7 Cronut Knock-Offs to Try Around LA

By Lesley Balla  |  August 8, 2013

You can buy knock-off bags all over New York City, and now you can buy knock-off versions of New York City's famed Cronut all over LA. After all, if we're not setting trends in Los Angeles, we're definitely following them. Bakeries all over town have jumped on the Cronut bandwagon, creating their version of Dominique Ansel's croissant-donut hybrid with wacky names so as not to be sued for copyright infringement (one already had to change the name from Kronut to O-Nut because the former was too close to the trademarked "Cronut"). Here are six places we've spotted them around town recently. If you know more or have a favorite, definitely let us know in the comments.

  • The Doughnot at Village Bakery and Cafe

    Owner Barbara Monderine figured she and her bakers made great croissants and donuts, so why not make a hybrid? The Doughnot was created on a lark and served only on weekends at the Atwater Village spot, but now you might catch the treat on special during the week. The flaky pastry is baked and split in two, filled with chocolate pastry cream and topped with chocolate.

    3119 Los Feliz Blvd.; 323-662-8600

  • Double Decker O-Nut at DK's Donuts

    One of the first to jump on the Cronut knock-off train was this 33-year-old Santa Monica donut shop. It started simple, a croissant-donut filled with Nutella or cream. Now there are more than a dozen flavors, from pineapple-coconut to a sausage-and-egg version. You can also find O-Nuts filled with blueberries or strawberries and cream, lemon, guava or topped with bacon. The original Kronut moniker was a play off of the bakery's name, but Ansel's lawyers came after them, so they changed it to the Double Decker O-Nut. 

    1614 Santa Monica Blvd.; 310-829-2512

  • The Crumbnut at Crumbs Bake Shop

    Only the Los Angeles locations (Larchmont, Hollywood, Beverly Hills, Calabasas, Glendale, Malibu) are selling the cupcake shop's version of the Cronut, which seems to be getting NYC fans in a tizzy (Crumbs started there). The Crumbnut has no fancy fillings or icings, just a simple flaky croissant pastry in the shape of a donut, which is odd considering the sugary sweet cupcakes the bakery is known for.

    Multiple locations

  • The Brioughnut from ConfeXion Cupcakes

    These little doo-dads come from the two-time Cupcake Wars champions that obviously do more than just cupcakes. The Brioughnut donut-brioche mash-ups - more donut than croissant and only glazed, not filled with icing - were only available on Saturdays and Sundays, but due to popular demand, new flavors are starting to roll out during the week. You'll find combos like strawberry lemonade, chocolate bacon caramel, peanut butter and chocolate, and more traditional vanilla, chocolate or red velvet.

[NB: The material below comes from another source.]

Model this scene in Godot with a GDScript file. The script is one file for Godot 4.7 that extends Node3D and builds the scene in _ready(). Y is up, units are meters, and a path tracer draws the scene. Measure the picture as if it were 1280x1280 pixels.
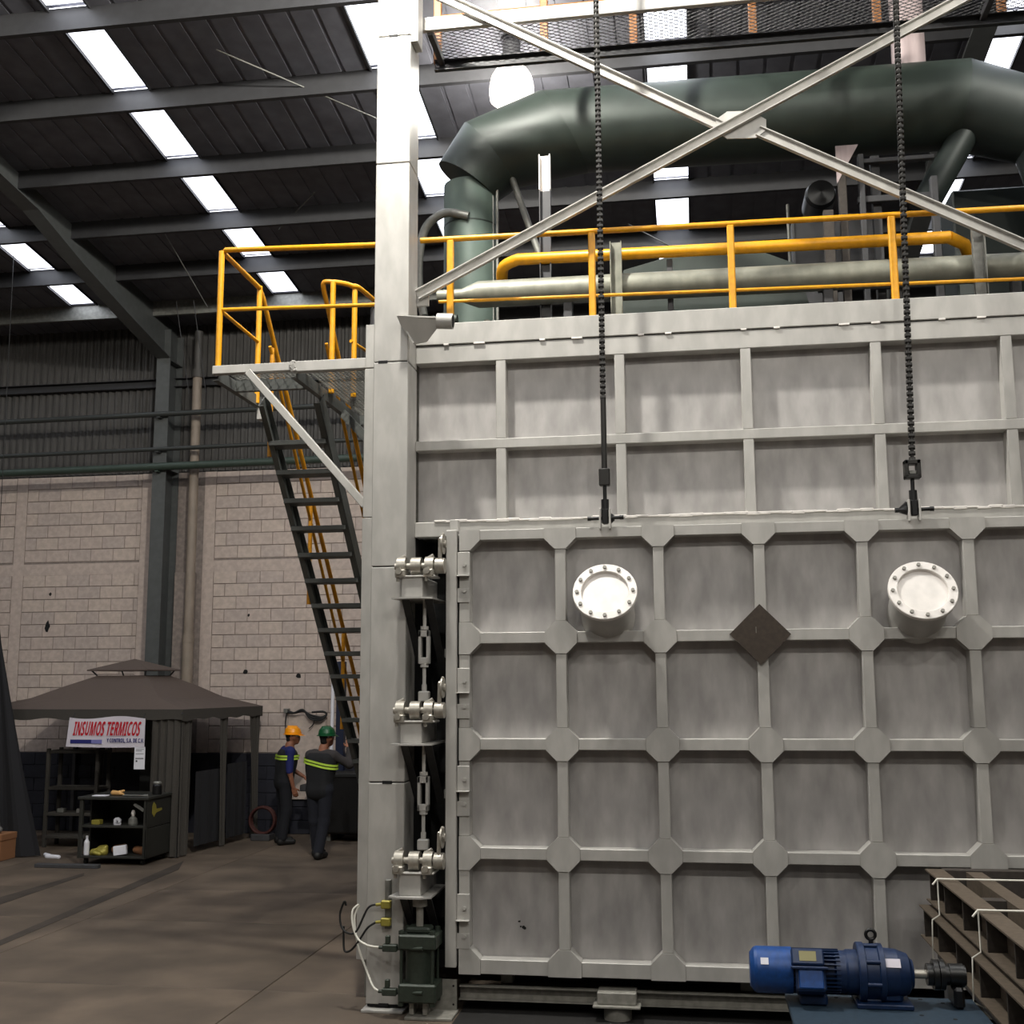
extends Node3D
# A lift-door industrial furnace in a factory hall, built in metres: x along the furnace front, y up, the door face at z = 0.

const KEY := 45.0          # high-bay lamp over the furnace front
const SKY_PANE := 0.6     # daylight let in by one skylight pane
const PANE_GLOW := 3.0     # what the eye sees of a pane
const BACK := 6.0          # the lamp hanging behind the duct
const ROW_FILL := 8.0           # added unseen fill lamps left and right of the key lamp
const HALL_FILL := 10.0         # added unseen fill lamps in the aisle behind the viewer

var rng := RandomNumberGenerator.new()
var M := {}
var names := {}
var tex := {}

func _ready() -> void:
	rng.seed = 4711
	var cam := Camera3D.new()
	cam.name = "camera"
	cam.projection = Camera3D.PROJECTION_PERSPECTIVE
	cam.keep_aspect = Camera3D.KEEP_HEIGHT
	cam.fov = rad_to_deg(2.0 * atan(640.0 / 1430.0))
	cam.near = 0.05
	cam.far = 200.0
	cam.position = Vector3(1.7145, 2.3975, 8.6554)
	cam.rotation_degrees = Vector3(8.4876, 8.7941, -0.3224)
	add_child(cam)
	cam.make_current()
	var env := Environment.new()
	env.background_mode = Environment.BG_COLOR
	env.background_color = Color(0.72, 0.76, 0.8)
	env.tonemap_mode = Environment.TONE_MAPPER_LINEAR
	env.tonemap_exposure = 1.0
	env.sdfgi_enabled = true
	env.ssao_enabled = true
	env.ssil_enabled = true
	var we := WorldEnvironment.new()
	we.name = "environment"
	we.environment = env
	add_child(we)
	materials()
	build_hall()
	build_skylights()
	build_lamps()
	build_furnace()
	build_columns()
	build_door()
	build_chains()
	build_clamps()
	build_cylinder()
	build_braces()
	build_platform()
	build_stairs()
	build_rails()
	build_deck_plant()
	build_top_walkway()
	build_wall_things()
	build_gazebo()
	build_cart()
	build_corner()
	build_people()
	build_motor()
	build_rack()

# ---------------------------------------------------------------- materials
func noise(key: String, freq: float, lo: float, hi: float, oct := 4, contrast := 0.25) -> NoiseTexture2D:
	var f := FastNoiseLite.new()
	f.seed = key.hash() % 1000
	f.noise_type = FastNoiseLite.TYPE_SIMPLEX_SMOOTH
	f.frequency = freq
	f.fractal_octaves = oct
	var t := NoiseTexture2D.new()
	t.width = 512
	t.height = 512
	t.seamless = true
	t.noise = f
	var g := Gradient.new()
	g.set_color(0, Color(lo, lo, lo))
	g.set_color(1, Color(hi, hi, hi))
	g.set_offset(0, contrast)
	g.set_offset(1, 1.0 - contrast)
	t.color_ramp = g
	return t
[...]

    11 W. Dayton St.; 626-486-9977

  • The Crullant at Semi Sweet Bakery

    Leave it to Sharlena Fong to come up with a light, flaky treat that could stand on its own, even without the Cronut hysteria. The Crullant is baked, as opposed to Ansel's fried version, and comes glazed without a filling. Simple and sweet.

    105 E. Sixth St.; 213-228-9975

  • Credit: Just Jenn/Flickr

    Frances Donut at Frances Bakery & Coffee

    To avoid litigation over the name, this Little Tokyo bakery keeps it simple. The Frances Donut is crisp on the outside - because it's fried, not baked - with layers of flaky croissant inside. The custard-filled treats aren't overly sweet and come in simple chocolate, blueberry, strawberry, lemon custard or cream flavors. 

    404 E. Second St.; 213-680-4899

  • The Doughssant at Spudnuts Donuts

    Known for topping its fresh-baked donuts with anything from gummy worms to cereal, the croissant-donut version at this Canoga Park bakery is surprisingly simple. The flaky pastry is filled with whipped vanila or chocolate custard, lightly glazed and drizzled with icing or dusted with powdered sugar. New flavors seem to be on the horizon, such as banana cream pie and fruit-and-cream filled.